Ценя в людях тягу к просвещению, архиепископ поддержал Ломоносова прежде всего за его выдающиеся способности.
Так или иначе, когда 23 декабря 1735 года двенадцать семинаристов, лучшие из лучших (впрочем, не по числу ли евангельских учеников подбирал эту группу архимандрит Стефан?), в сопровождении отставного прапорщика Василия Попова выехали из Москвы, среди них был и "Михайло Ломоносов, что из риторики в нынешнем же году перешел до философии". Спустя сто лет, в 1836 году, известный писатель и журналист Ксенофонт Полевой выпустит двухтомный роман "Михаил Васильевич Ломоносов", в котором даст наивное, но достаточно живое представление об отъезде московских семинаристов в Петербург, о среде, из которой Ломоносов, по слову Радищева, был "исторгнут" к высотам знания:
"Во дворе монастырском... собралось множество старух, мальчишек и всякого народа. Начались обниманья, целованья, слезы, почти крик и вопли. Монах, отправлявшийся в виде дядьки с молодыми людьми, уговаривал всех тише изъявлять свою горесть, но это не помогало. Между тем в телеги нагрузили множество мешочков, сверточков со всякой всячиной; кульки с пирогами и калачами следовали туда же; наконец, посадили и господ студентов...
Проехавши заставу, куда провожали родственники своих милых ребят, сошли с телег, начали молиться на московские церкви и опять рыдать, плакать, целоваться. Одна из старушек, по-видимому сохранявшая более других терпения, сказала своему сыну:
- Смотри же ты, Гаврюша! будь умен.
Нескладный парень отвечал ей комически-печально:
- Буду, матушка.
- Не забывай своих родителей.
- Не забуду, матушка.
- Ходи в церковь Божию, уважай священство...
Тут раздался громкий голос провожатого монаха:
- Пора, пора!

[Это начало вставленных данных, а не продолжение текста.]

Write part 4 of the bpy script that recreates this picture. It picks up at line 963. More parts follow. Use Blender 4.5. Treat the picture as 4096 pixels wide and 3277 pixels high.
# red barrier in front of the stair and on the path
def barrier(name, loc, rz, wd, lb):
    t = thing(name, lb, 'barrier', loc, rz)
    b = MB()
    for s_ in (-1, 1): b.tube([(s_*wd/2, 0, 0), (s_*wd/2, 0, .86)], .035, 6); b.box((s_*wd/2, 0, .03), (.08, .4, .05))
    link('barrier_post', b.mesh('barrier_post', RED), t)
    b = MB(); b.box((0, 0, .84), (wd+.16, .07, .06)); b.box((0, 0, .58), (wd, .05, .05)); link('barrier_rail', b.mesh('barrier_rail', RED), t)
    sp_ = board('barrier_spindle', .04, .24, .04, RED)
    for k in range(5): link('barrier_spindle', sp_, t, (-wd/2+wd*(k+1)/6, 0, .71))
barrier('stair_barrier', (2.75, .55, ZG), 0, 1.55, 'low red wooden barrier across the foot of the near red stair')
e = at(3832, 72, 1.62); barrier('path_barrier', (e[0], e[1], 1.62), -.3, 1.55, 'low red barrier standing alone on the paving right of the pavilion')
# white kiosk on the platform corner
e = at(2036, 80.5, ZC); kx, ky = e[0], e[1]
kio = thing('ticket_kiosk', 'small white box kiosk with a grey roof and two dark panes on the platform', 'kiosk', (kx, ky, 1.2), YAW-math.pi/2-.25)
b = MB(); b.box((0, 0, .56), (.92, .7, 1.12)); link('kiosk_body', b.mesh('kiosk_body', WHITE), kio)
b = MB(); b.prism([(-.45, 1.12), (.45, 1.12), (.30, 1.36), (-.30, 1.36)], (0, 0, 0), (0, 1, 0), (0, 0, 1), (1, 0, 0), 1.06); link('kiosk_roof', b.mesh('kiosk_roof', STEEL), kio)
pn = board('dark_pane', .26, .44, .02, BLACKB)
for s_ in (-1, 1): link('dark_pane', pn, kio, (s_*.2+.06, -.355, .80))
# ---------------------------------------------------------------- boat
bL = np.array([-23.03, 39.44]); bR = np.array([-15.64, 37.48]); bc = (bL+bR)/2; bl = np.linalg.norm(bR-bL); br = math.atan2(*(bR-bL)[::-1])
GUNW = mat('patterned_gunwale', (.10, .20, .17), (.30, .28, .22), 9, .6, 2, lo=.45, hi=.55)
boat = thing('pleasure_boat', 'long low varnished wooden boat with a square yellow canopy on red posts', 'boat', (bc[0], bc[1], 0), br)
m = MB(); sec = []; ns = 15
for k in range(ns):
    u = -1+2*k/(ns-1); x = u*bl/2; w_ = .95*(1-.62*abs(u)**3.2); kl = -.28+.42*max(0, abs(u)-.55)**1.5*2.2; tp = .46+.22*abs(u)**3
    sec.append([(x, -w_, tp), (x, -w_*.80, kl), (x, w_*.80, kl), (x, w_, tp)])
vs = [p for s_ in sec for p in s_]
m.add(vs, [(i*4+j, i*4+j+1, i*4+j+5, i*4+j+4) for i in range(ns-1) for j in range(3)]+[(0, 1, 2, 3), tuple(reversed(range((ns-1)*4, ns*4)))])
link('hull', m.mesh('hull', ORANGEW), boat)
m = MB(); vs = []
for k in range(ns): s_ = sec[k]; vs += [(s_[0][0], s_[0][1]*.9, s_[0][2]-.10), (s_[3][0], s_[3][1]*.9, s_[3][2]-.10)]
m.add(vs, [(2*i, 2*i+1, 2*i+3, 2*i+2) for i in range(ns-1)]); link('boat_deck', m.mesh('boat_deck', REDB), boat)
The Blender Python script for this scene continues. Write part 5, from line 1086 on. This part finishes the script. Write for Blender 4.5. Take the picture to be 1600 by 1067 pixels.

Что за слезы, друзья мои! Садитесь, с богом!
Всхлипыванья, жалобы, плач удвоились, а мужественная старушка продолжала:
- Боюсь я, дитятко мой, чтобы ты к чарке не прилепился. В ней-то кроется сатана!
- Не бось, матушка, не стану пить.
- Будешь ты там с немцами, не учись у них табачище-то курить. Это ведь смертный грех...
- Буду помнить, матушка.
- А пуще того, станут тебя немцы соблазнять пить кофей, не пей - знай, что он из Иудина чрева вырос".
В Петербург московские студенты прибыли спустя неделю, в первый день нового, 1736 года.